Reviewing database model design

I started the week with questions regarding the data model and the logic behind the mentorship feature. So in a 1:1 meeting with Dilushi I tried to clarify these doubts. One thing Dilushi taught me this week was that when designing systems, with similar features to existing systems, we can take a look at them and learn from them since these have already passed through the thought process for the feature we’re analyzing. This reminds me of a saying, that most of the times we don’t have to reinvent the wheel. Also, this helps us designing a good database model, which is important since future feature development will depend on this. From this meeting, we observed that a mentorship relation request is similar to a friendship/connection request on Facebook/LinkedIn, although it has its differences.

I started implementing a part of the API and data model, related to the mentorship relation feature. In a POST request body data for a mentorship request, I was expecting the IDs of the mentor and mentee, as well of the sender and receiver of the request. My mentors had already advised me that having both sender and receiver user ID, might not be necessary. In the 1:1 meeting, we found a blog post that presented “Facebook Style Friend Request System Database Design”, which helped me understand we only needed one field to know who was the sender and the receiver. This field would represent just the sender, the one user that took the action to send a request. Because mentor and mentee ID have to be the same as the sender and receiver of the request, we could infer the receiver just by knowing the sender user.

After this meeting I started researching about database design and normalization, to optimize the data model scheme. I was refreshing my memory from what I learned before in database course in college. So I found a Udacity online course to help me understand more about this topic. I watched some videos that I found relevant from the “Database Systems Concepts & Design” online course.

Another resource I found very helpful was a video called “How to do Database Normalization” on YouTube. This really helped me understand about the trade-off of flexibility and performance of normalization of database models, and when this normalization is needed or not. I started to see some potential areas for normalization in our current data model. So I was ready to discuss this in the project weekly.

Importance of having a MVP

In the project weekly, I was about to discuss some potential areas for improvements and doubts about some features when my mentor Murad thought me another lesson. I was trying to a very good data model and the complex features already established and to be implemented. Murad showed me that for a first-time project it’s important to have first an minimum viable product (MVP), and then improve upon receiving feedback from the community and its users. This also refers to an Agile development methodology, that I’m still learning and adjusting to. We’ll develop product deliverables, with minimum features that can be used by our target users, and then improve this in every development sprint.

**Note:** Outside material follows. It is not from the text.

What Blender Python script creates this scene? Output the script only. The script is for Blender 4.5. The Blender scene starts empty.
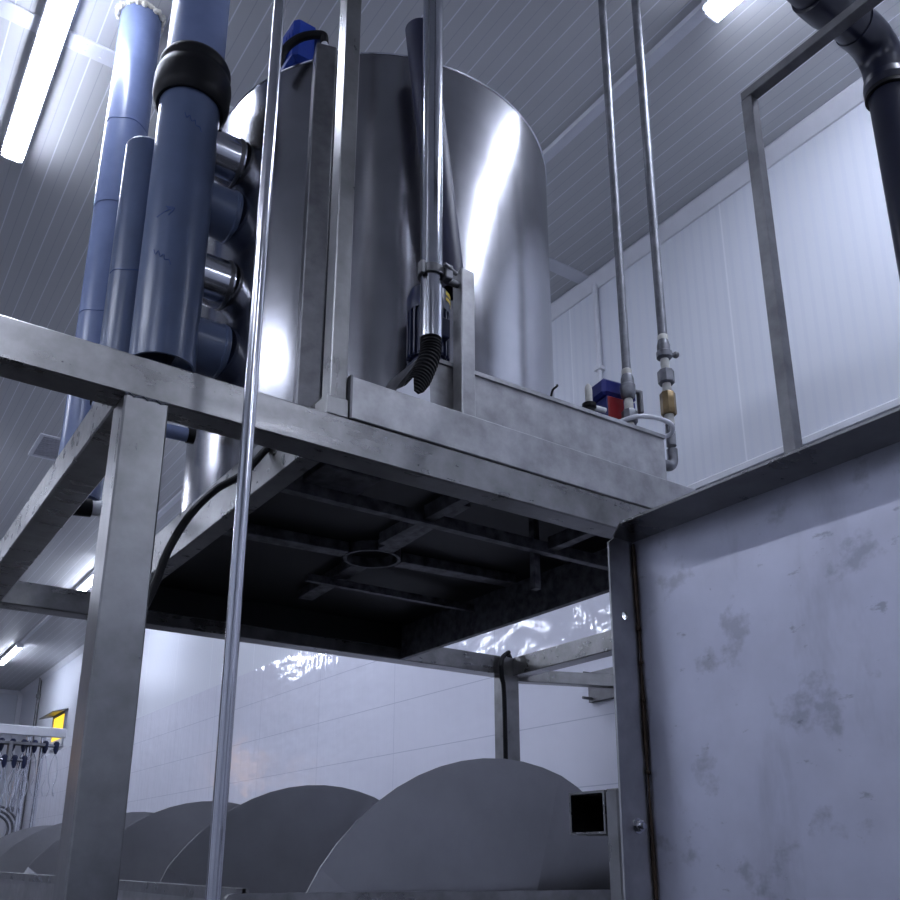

This led us to simplify a lot of the features, in a way that would not compromise the database design already defined and knowing that this could be later improved (e.g.: with database migrations). These simplifications helped me set realistic goals for the Mentorship System development during GSoC.

Some of the simplified features are:

  • When a User sends a request, this will not be editable by the receiving user;
  • When a User accepts a request, the mentorship relation starts automatically, and both users cannot receive requests during the accepted relation.

Completed tasks

I dedicated this week to implement the API for mentorship relation feature, regarding sending a mentorship request between two users and listing all of these requests. I submitted PR #47. In this PR I fixed the Mentorship data model, did tests for the new API and fixed other tests.

Plans for next week

I plan to finish the mentorship relation feature API. This includes the following:

  • Handling the following states: pending (sender awaits receiver’s response); accept (from the receiver to the sender); reject (from the receiver to the sender); cancel (from sender or receiver during a mentorship relation); completed;
  • I’ll take a look into how to develop a cron job to set the mentorship relation into the complete state after the end date passes;
  • Finish email verification feature.

Lessons learned

  • When doing something that might resemble a common feature in other existing systems, we can learn from these that already went through a thought process;
  • It is important to have first a minimum viable product, instead of doing all the complex features in the first version of an app. We can start with an MVP and then improve a product after receiving feedback from users.